WHAT TO WORK ON:
In the entries below, identify every line with the string "file" and copy it.

# # # # # # #

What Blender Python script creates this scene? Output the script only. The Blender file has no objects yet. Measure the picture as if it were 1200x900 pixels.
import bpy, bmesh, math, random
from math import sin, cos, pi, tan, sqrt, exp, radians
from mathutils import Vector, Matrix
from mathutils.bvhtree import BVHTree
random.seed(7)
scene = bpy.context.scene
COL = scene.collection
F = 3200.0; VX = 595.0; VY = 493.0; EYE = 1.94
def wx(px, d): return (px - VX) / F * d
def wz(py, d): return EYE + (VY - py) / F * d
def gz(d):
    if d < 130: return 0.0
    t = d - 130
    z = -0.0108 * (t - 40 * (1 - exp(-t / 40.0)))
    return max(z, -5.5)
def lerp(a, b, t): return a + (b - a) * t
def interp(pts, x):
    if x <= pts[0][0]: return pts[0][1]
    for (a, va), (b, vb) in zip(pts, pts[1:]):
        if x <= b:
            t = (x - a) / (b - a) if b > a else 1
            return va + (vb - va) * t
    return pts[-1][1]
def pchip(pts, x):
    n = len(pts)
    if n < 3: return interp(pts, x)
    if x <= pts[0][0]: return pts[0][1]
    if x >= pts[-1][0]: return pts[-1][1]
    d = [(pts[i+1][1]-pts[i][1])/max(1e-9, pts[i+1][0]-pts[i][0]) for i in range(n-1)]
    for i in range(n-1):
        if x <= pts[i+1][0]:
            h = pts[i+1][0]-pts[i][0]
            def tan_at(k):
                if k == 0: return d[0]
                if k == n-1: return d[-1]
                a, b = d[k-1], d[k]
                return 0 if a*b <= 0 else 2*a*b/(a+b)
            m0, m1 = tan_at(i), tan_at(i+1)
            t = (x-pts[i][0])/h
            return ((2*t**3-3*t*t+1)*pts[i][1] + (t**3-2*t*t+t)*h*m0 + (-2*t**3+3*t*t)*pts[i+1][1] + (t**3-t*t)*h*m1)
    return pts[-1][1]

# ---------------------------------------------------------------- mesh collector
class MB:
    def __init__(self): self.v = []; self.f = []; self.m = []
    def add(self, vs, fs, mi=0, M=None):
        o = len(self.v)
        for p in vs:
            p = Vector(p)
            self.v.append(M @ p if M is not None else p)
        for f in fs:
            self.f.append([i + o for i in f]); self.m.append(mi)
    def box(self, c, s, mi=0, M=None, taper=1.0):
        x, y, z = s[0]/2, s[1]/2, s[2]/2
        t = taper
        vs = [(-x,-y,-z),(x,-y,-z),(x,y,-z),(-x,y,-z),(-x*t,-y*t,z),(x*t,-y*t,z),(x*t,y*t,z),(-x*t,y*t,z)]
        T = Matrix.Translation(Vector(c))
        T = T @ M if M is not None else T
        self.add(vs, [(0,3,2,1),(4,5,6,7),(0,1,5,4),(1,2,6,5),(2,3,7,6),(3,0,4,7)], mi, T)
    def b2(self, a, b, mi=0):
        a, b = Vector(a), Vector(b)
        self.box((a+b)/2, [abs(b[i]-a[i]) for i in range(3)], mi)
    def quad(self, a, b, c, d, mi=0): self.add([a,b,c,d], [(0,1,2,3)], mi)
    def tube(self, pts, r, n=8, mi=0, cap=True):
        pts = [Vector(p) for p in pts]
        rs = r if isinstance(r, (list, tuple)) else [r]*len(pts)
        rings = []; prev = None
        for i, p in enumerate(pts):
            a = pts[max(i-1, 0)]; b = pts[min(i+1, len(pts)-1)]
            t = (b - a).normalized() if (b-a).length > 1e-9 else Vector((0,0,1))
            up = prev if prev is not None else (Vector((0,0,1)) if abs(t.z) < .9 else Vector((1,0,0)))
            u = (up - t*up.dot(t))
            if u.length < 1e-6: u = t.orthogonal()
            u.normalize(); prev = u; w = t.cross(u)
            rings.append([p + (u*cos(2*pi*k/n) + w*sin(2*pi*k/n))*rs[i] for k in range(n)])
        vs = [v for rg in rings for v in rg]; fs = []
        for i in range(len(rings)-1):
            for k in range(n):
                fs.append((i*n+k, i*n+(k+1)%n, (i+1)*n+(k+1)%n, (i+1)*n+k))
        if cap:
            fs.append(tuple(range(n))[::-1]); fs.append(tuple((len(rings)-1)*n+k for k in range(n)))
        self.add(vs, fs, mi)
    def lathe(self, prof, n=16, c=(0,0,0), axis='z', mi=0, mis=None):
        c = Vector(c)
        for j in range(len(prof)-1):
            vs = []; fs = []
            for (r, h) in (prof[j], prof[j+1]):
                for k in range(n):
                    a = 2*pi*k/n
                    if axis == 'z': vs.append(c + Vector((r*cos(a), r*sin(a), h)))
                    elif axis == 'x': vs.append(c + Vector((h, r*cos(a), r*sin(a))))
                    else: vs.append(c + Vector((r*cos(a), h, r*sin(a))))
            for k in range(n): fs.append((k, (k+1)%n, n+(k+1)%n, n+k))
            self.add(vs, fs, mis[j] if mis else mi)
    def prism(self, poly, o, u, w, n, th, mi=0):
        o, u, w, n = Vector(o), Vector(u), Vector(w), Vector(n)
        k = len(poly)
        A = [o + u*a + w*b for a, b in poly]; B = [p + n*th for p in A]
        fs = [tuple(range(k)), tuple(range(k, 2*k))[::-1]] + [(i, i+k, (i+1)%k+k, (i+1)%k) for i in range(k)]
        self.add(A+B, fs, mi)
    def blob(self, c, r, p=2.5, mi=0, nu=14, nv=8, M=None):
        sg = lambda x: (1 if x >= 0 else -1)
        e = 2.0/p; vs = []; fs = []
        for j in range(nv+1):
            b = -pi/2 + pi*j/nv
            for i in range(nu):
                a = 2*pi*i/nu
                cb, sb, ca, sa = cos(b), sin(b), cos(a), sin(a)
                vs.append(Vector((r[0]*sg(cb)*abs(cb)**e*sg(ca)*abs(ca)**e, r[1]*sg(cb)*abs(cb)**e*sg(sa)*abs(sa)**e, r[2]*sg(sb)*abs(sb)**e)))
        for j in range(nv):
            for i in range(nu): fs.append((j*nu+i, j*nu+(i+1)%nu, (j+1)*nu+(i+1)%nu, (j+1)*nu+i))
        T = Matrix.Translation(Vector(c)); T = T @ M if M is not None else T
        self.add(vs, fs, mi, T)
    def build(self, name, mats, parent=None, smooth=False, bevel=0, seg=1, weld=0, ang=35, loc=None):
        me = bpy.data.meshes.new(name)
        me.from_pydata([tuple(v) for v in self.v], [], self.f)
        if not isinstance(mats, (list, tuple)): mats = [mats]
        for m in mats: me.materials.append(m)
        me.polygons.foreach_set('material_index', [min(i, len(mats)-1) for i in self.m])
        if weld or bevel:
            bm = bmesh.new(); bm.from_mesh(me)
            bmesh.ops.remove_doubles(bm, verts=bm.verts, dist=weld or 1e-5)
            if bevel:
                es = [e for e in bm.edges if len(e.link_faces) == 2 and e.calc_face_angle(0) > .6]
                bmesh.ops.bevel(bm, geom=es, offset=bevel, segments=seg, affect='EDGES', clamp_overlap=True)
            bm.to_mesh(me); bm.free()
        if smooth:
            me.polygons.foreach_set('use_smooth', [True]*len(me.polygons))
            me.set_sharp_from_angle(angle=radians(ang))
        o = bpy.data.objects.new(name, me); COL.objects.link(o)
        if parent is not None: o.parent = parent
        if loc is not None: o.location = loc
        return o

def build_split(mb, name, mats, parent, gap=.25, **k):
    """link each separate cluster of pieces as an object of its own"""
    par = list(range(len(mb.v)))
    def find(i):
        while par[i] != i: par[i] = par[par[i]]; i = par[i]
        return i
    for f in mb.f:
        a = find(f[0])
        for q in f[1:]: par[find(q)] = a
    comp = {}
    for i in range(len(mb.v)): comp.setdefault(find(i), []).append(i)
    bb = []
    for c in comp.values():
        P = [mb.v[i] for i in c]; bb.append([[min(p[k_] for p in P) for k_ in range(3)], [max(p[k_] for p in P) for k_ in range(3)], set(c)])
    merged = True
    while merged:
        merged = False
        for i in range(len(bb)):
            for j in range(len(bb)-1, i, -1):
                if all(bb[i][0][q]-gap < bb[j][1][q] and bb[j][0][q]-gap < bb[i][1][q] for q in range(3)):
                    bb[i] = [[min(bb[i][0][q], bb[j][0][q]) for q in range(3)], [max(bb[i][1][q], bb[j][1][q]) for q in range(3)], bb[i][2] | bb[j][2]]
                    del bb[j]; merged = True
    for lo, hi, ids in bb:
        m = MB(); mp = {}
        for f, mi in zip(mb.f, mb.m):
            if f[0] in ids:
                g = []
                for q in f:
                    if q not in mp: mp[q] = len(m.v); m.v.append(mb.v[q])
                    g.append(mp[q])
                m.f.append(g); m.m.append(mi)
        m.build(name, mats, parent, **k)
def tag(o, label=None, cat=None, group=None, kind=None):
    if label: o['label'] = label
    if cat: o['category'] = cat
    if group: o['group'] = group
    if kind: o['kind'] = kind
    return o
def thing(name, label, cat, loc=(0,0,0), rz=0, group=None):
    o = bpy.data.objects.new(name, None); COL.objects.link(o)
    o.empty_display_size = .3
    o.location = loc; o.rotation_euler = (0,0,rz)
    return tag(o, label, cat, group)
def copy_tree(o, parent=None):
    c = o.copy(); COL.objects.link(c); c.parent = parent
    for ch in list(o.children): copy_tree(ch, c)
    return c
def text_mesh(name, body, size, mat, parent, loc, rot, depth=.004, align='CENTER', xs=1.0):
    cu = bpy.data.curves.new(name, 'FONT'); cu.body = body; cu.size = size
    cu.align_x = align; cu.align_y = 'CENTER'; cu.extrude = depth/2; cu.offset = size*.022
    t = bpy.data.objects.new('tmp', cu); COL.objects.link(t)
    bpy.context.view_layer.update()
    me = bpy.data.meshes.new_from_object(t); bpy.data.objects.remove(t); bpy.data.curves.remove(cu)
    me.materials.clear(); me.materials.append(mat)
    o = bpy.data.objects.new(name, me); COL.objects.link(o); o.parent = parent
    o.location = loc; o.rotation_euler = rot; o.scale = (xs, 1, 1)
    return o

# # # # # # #

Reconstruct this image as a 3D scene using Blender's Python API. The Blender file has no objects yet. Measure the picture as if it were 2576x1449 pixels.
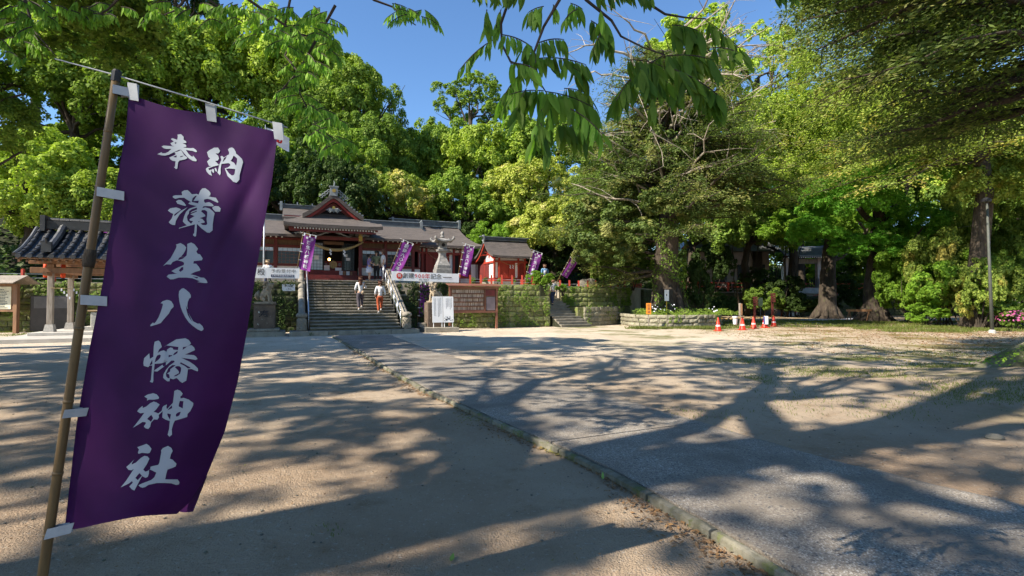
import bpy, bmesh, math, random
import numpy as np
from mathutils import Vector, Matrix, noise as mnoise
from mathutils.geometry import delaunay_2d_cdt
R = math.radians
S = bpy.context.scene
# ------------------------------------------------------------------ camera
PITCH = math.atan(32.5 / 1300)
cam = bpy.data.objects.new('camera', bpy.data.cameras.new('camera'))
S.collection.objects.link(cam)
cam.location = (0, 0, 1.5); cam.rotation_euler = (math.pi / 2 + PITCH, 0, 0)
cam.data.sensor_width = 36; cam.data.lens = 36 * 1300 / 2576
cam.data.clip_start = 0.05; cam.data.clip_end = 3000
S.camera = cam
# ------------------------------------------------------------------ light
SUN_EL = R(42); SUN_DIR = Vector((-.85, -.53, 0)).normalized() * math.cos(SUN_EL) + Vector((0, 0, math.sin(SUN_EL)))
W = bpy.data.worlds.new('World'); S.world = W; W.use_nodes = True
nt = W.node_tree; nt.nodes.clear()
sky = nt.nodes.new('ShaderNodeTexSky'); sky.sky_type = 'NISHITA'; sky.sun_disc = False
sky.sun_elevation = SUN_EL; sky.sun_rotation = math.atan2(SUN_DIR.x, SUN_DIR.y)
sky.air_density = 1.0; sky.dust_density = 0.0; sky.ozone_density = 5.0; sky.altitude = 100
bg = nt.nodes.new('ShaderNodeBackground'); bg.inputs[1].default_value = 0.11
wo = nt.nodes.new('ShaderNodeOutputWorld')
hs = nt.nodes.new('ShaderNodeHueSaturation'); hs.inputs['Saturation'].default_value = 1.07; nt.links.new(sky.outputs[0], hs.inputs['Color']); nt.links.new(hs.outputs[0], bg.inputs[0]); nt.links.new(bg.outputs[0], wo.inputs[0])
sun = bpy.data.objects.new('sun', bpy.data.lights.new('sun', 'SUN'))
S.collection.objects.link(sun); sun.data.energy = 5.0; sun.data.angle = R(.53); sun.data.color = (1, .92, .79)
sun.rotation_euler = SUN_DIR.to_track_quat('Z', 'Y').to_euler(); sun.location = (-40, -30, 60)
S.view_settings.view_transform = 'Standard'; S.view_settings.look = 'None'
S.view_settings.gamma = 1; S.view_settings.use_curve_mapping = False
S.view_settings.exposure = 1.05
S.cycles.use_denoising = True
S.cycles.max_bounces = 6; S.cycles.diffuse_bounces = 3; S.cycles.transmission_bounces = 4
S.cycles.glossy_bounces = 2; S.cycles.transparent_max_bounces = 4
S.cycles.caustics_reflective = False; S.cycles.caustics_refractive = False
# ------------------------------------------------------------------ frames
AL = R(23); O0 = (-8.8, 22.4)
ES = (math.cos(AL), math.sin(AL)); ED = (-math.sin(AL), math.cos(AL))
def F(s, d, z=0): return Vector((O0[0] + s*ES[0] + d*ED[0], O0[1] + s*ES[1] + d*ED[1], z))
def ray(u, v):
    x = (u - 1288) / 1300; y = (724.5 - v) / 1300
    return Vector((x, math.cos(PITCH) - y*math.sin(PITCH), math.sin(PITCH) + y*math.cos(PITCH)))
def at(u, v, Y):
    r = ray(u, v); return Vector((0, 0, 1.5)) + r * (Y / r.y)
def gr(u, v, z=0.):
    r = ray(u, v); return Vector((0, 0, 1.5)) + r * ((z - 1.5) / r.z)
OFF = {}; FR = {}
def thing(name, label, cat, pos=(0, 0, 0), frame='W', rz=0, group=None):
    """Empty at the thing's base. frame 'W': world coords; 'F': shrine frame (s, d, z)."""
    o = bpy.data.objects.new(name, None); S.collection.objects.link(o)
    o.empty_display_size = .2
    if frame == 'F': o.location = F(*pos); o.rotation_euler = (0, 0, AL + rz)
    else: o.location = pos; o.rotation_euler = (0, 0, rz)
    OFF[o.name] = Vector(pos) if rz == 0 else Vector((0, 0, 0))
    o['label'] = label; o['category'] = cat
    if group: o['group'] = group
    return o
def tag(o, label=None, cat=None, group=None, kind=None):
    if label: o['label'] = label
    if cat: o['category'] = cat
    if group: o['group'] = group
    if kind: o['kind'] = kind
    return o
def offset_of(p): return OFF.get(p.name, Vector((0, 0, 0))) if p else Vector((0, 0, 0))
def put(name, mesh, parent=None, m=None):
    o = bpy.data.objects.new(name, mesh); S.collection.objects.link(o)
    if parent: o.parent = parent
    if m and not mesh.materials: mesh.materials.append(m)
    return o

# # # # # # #

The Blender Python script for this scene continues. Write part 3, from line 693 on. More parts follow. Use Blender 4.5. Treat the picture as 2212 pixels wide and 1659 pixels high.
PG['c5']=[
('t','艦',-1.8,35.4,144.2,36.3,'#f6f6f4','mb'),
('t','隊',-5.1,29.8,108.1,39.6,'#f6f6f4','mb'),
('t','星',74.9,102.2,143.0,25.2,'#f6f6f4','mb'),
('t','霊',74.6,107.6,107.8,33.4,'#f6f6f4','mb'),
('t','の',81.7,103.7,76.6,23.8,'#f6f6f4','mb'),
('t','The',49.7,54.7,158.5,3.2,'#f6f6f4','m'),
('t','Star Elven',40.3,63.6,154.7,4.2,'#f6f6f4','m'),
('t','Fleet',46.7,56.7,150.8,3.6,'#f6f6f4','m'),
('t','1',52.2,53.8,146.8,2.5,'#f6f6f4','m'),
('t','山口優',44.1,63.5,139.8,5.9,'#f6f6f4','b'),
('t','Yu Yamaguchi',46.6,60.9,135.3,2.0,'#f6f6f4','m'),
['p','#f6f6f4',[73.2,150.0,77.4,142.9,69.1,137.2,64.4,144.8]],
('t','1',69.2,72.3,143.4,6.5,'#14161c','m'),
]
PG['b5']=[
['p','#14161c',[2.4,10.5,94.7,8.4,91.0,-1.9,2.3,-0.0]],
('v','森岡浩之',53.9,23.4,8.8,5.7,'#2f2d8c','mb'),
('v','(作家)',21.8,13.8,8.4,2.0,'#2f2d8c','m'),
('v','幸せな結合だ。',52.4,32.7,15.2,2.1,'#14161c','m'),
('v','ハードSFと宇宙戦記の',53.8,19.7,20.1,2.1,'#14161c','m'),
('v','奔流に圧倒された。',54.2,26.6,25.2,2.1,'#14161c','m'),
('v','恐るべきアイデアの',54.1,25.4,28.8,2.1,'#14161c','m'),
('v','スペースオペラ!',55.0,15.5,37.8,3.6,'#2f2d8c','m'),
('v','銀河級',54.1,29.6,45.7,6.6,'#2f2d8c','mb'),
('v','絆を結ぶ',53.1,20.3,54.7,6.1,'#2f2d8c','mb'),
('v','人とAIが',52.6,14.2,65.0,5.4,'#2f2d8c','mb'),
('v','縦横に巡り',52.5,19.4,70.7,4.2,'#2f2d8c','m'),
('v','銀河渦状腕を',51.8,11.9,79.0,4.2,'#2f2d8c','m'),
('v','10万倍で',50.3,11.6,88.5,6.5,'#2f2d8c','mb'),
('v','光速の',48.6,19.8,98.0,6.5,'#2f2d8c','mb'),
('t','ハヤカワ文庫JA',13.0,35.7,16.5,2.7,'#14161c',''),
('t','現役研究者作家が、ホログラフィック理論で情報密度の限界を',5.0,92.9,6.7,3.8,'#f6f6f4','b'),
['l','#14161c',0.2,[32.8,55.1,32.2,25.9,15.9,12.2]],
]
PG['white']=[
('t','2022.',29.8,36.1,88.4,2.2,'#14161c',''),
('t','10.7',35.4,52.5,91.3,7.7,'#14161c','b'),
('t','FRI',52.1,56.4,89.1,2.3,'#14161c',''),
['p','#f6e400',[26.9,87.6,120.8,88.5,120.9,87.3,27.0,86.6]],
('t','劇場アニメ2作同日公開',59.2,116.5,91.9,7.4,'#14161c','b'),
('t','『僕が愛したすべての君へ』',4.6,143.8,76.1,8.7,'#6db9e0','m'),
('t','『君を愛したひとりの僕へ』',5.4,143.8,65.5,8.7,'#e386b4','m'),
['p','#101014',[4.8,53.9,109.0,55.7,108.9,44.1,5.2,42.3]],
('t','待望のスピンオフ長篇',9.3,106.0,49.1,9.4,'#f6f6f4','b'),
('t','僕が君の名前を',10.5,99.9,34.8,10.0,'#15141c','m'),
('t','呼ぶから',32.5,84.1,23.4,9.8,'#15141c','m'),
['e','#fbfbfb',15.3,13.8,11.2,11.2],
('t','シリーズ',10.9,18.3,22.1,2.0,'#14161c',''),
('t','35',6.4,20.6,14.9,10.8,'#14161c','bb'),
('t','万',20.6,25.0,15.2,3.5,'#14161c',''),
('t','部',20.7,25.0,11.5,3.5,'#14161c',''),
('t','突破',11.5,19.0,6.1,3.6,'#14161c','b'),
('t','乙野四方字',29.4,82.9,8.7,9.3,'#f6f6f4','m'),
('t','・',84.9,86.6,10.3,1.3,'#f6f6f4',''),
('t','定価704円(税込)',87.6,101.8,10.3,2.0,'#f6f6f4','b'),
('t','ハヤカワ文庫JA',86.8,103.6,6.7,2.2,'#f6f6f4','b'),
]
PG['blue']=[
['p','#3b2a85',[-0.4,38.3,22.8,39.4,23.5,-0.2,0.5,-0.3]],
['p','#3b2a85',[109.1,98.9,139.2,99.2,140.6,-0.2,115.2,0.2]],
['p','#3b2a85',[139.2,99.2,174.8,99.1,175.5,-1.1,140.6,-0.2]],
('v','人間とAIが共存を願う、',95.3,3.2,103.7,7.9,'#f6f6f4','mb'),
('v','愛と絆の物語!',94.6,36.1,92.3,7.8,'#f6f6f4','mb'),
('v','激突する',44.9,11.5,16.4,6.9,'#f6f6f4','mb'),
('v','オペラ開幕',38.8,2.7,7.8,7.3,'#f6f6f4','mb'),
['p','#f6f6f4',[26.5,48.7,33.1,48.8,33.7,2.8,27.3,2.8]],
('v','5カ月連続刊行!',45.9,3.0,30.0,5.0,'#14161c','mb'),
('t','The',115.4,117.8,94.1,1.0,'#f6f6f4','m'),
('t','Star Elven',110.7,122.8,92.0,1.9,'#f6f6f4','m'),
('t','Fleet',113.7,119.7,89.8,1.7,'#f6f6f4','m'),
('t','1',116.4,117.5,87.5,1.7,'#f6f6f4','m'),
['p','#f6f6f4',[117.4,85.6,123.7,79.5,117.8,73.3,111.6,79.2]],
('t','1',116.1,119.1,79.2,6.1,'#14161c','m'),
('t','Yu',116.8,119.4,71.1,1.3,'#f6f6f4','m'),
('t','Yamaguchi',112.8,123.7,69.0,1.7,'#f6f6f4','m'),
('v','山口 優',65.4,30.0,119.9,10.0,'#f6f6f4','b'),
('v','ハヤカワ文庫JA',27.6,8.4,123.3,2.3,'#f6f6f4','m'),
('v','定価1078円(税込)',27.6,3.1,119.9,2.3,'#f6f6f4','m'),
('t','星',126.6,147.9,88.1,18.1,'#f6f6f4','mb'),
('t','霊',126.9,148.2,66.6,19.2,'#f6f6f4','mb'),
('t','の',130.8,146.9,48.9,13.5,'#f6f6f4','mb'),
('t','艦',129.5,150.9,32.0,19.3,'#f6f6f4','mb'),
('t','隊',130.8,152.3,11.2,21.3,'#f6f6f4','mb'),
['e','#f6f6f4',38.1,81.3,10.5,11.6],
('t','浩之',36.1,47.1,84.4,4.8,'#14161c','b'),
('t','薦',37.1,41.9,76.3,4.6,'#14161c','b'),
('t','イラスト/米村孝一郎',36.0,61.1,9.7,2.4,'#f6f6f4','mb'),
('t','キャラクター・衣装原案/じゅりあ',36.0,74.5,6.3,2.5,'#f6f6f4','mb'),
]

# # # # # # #

RIGHT ANSWER:
What Blender Python script creates this scene? Output the script only. The Blender file has no objects yet. Measure the picture as if it were 1200x900 pixels.
Reconstruct this image as a 3D scene using Blender's Python API. The Blender file has no objects yet. Measure the picture as if it were 2576x1449 pixels.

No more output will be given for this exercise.